Measured this way, real campaigns on Blindspot have delivered $0.82 per incremental store visit (Intimissimi), $0.80 per incremental website visit and $5.75 per incremental purchase (Adore Me), and a +168% in-store sales surge (Pepsi). For context, paid-social CPAs for equivalent consumer purchases routinely land between $15 and $40. Full numbers in our case studies.
Key facts at a glance
Quotable, self-contained, sourced — Blindspot, June 2026
- The average billboard costs about $2,500 per month; the US national average is ~$3,953 per four-week cycle.
- Static billboards cost $250–$14,000 per 4-week cycle; digital billboards cost $1,200–$15,000.
- Premium major-metro billboard placements cost $8,000 to $100,000+; certain Times Square inventory exceeds $50,000–$100,000 per month.
- Standard billboard CPMs run $6–$10; marquee locations run $15–$25.
- On Blindspot, digital billboard advertising starts at $0.15 per verified play, booked by the hour with no minimums, across 3M+ screens in 50+ countries.
- Measured pay-per-play DOOH campaigns have achieved $0.82 per incremental store visit and $5.75 per incremental online purchase — versus typical paid-social CPAs of $15–$40.
Billboard cost FAQs
How much does it cost to be put on a billboard?

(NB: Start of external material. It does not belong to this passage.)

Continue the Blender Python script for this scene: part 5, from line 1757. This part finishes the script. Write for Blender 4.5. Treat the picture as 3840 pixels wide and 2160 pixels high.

It depends on market and format. A four-week run can start in the hundreds in low-demand areas and move into five figures in major metros, with premium inventory higher. Pay-per-play platforms let you start with any budget — on Blindspot, from about $0.15 per play.
Are billboards worth the money?
They can be — especially when your creative is built for fast readability and your placement matches where your audience actually moves. Measured campaigns have hit $0.82 per incremental store visit and $5.75 per incremental purchase.
Can you negotiate billboard prices?
Sometimes, especially with longer commitments or less competitive weeks and placements. You can also lower waste by shifting dayparts, locations, or duration — or use a self-serve platform where every price is already on the screen.
Why are billboards so expensive?
The expensive ones are scarce, highly visible, and in high-demand corridors with massive audiences — like Times Square. Most inventory is far cheaper: small-market boards start around $200–$250 a month.
Is a digital billboard cheaper than a static billboard?
Not always — it depends on the location. Digital typically runs $1,200–$15,000 per cycle versus $250–$14,000 for static, but you can find underpriced hidden gems on high-traffic corridors, and digital's hourly scheduling means you only pay for the hours that matter.